Cosa nasconde il velo della propaganda? L’editoriale di ottobre de Il Monfalconese

Cari lettori, in attesa dell’uscita del numero di novembre de Il Monfalconese , condividiamo con voi gli articoli più interessanti del numero di ottobre (a proposito, il numero di ottobre lo trovate qui.)

Cosa nasconde il velo della propaganda?

La propaganda funziona. E funziona benissimo, almeno per un certo tempo. Ogni inaugurazione, ogni annuncio, ogni post ben costruito può coprire le crepe, nascondere le carenze, oscurare il disagio. Ma arriva sempre un momento in cui il velo si lacera, e ciò che si vede sotto è la sostanza. O, in certi casi, la sua assenza.
A Monfalcone, dopo nove anni di amministrazione di destra, è arrivato il momento di porsi una domanda molto semplice: la vita dei monfalconesi è davvero migliorata in questi nove anni?
Certo, qualcosa si è mosso. L’amministrazione rivendica opere e cantieri: scuole, piazze, rotonde, palafitte sul mare. Ma l’elenco da solo non basta. Perché la gran parte di questi interventi è stata resa possibile da una congiuntura esterna irripetibile, e non dalle tanto millantate “straordinarie capacità”.
Dopo il 2020, l’Italia ha ricevuto oltre 200 miliardi di euro dal PNRR, vincolati a progetti di rigenerazione urbana, edilizia scolastica, mobilità sostenibile. Già dal 2017, lo Stato aveva allentato il Patto di stabilità per i Comuni, consentendo nuove spese. Il nuovo Codice degli appalti ha poi accelerato i tempi e semplificato le procedure. Anche la Regione FVG ha garantito trasferimenti straordinari agli Enti locali. Insomma: un flusso imponente di fondi pubblici ha investito tutti i Comuni, Monfalcone compresa.
Inoltre, molte delle opere portate a termine sono state avviate in continuità con le precedenti amministrazioni. Non è una colpa, sia chiaro, ma è scorretto spacciarle come frutto di una visione politica originale ed esclusiva.
Ma c’è di più. Una città non vive di mattoni, né si misura in portoncini, asfalti o aiuole.
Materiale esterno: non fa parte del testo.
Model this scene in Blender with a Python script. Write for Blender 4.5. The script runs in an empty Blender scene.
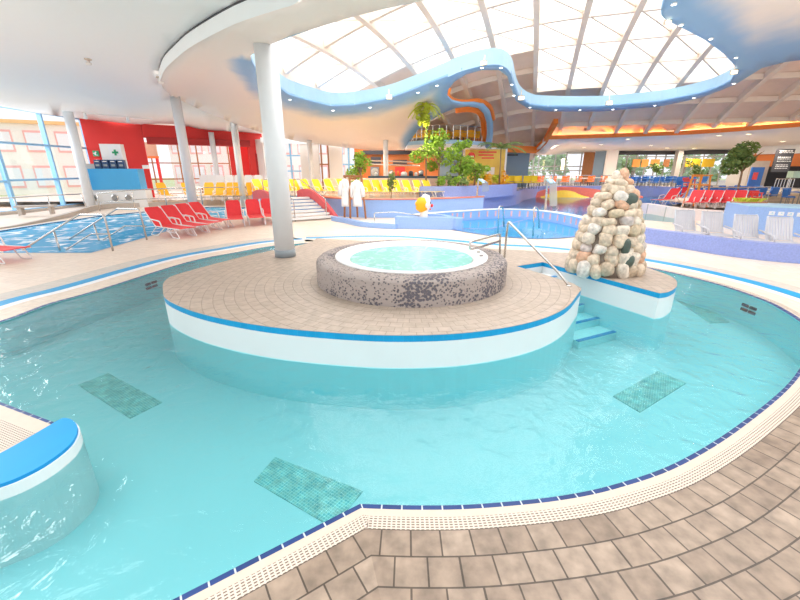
import bpy, bmesh, math, random
import numpy as np
from mathutils import Vector, Matrix
from mathutils.geometry import delaunay_2d_cdt, tessellate_polygon
random.seed(7)
R = random.Random(11)
scn = bpy.context.scene
C = scn.collection
# ------------------------------------------------------------------ camera
F = 385.0; PIT = math.atan(130.6/F); H = 2.3
cp, sp = math.cos(PIT), math.sin(PIT)
cam = bpy.data.cameras.new('camera'); cam.sensor_width = 36; cam.lens = F/800*36; cam.clip_end = 400
co = bpy.data.objects.new('camera', cam); C.objects.link(co)
co.location = (0, 0, H); co.rotation_euler = (math.pi/2-PIT, 0, 0); scn.camera = co
def ray(px, py):
    a = (px-400)/F; u = (300-py)/F
    return Vector((a, cp+u*sp, -sp+u*cp))
def G(px, py, z=0.0):                      # point of the horizontal plane z
    r = ray(px, py); t = (z-H)/r.z
    return Vector((r.x*t, r.y*t, z))
def V(px, py, Y):                          # point of the plane at distance Y
    r = ray(px, py); t = Y/r.y
    return Vector((r.x*t, Y, H+r.z*t))
# ------------------------------------------------------------------ materials
def newmat(name):
    m = bpy.data.materials.new(name); m.use_nodes = True
    nt = m.node_tree; nt.nodes.clear()
    return m, nt
def N(nt, t, **k):
    n = nt.nodes.new(t)
    for a, b in k.items():
        if a in n.inputs: n.inputs[a].default_value = b
        else: setattr(n, a, b)
    return n
def c4(c): return (c[0], c[1], c[2], 1)
def prin(name, col, rough=.5, metal=0, noise=.06, scale=6, bump=0, bscale=30, coat=0, spec=.5):
    m, nt = newmat(name)
    o = N(nt, 'ShaderNodeOutputMaterial'); b = N(nt, 'ShaderNodeBsdfPrincipled')
    b.inputs['Roughness'].default_value = rough; b.inputs['Metallic'].default_value = metal
    b.inputs['Specular IOR Level'].default_value = spec
    if coat: b.inputs['Coat Weight'].default_value = coat
    tc = N(nt, 'ShaderNodeTexCoord'); nz = N(nt, 'ShaderNodeTexNoise'); nz.inputs['Scale'].default_value = scale
    nt.links.new(tc.outputs['Object'], nz.inputs['Vector'])
    mx = N(nt, 'ShaderNodeMix', data_type='RGBA')
    mx.inputs[6].default_value = c4([max(0, x*(1-noise)) for x in col]); mx.inputs[7].default_value = c4([min(1, x*(1+noise)) for x in col])
    nt.links.new(nz.outputs['Fac'], mx.inputs[0]); nt.links.new(mx.outputs[2], b.inputs['Base Color'])
    if bump:
        n2 = N(nt, 'ShaderNodeTexNoise'); n2.inputs['Scale'].default_value = bscale
        nt.links.new(tc.outputs['Object'], n2.inputs['Vector'])
        bp = N(nt, 'ShaderNodeBump'); bp.inputs['Strength'].default_value = bump; bp.inputs['Distance'].default_value = .02
        nt.links.new(n2.outputs['Fac'], bp.inputs['Height']); nt.links.new(bp.outputs['Normal'], b.inputs['Normal'])
    nt.links.new(b.outputs[0], o.inputs[0])
    m['b'] = b.name
    return m
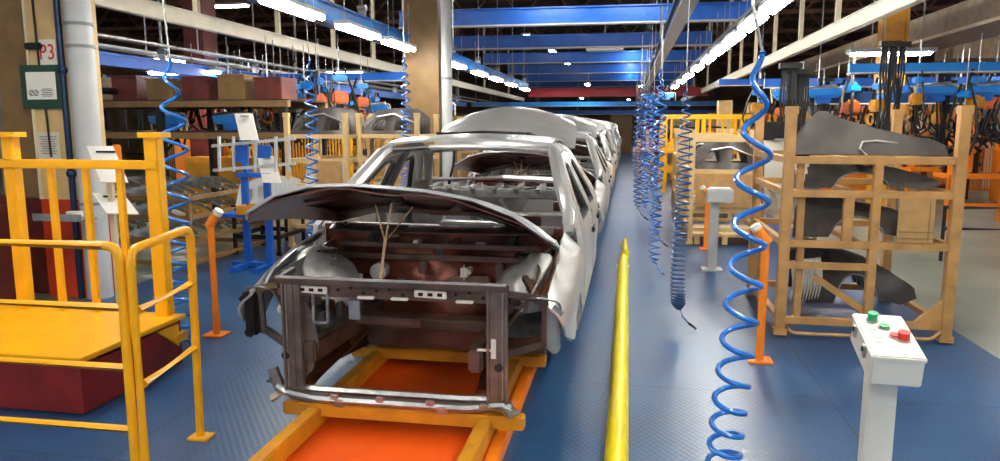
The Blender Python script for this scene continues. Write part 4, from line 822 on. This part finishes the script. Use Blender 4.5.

Vive nella qualità delle relazioni sociali, nella cura dei più fragili, nella tenuta dei servizi pubblici, nello sviluppo omogeneo e coordinato. E su questo fronte, il bilancio è assai più povero.
La politica sociale è stata ridotta, l’integrazione ignorata o strumentalizzata. Centinaia di famiglie sono rimaste escluse da nidi e scuole dell’infanzia. Gli spazi per l’infanzia e la socialità sono stati sacrificati o smantellati. La vita culturale si è appiattita tra saggi autoprodotti e celebrazioni dannunziane, la partecipazione civica ridotta anche con improbe revisioni dei regolamenti sui rioni, il dissenso isolato, condannato a priori e talvolta schernito.
In nove anni, si è affermato un modello che ha privilegiato l’immagine sulla sostanza. Un governo che divide invece di unire, che cerca il consenso facile invece della responsabilità.
Ma la distanza tra ciò che l’amministrazione racconta e ciò che i cittadini vivono cresce ogni giorno. E questa distanza, prima o poi, si paga.
Monfalcone merita di più. Più ascolto. Più visione. Più umanità.
Perché amministrare non è comandare. È costruire insieme.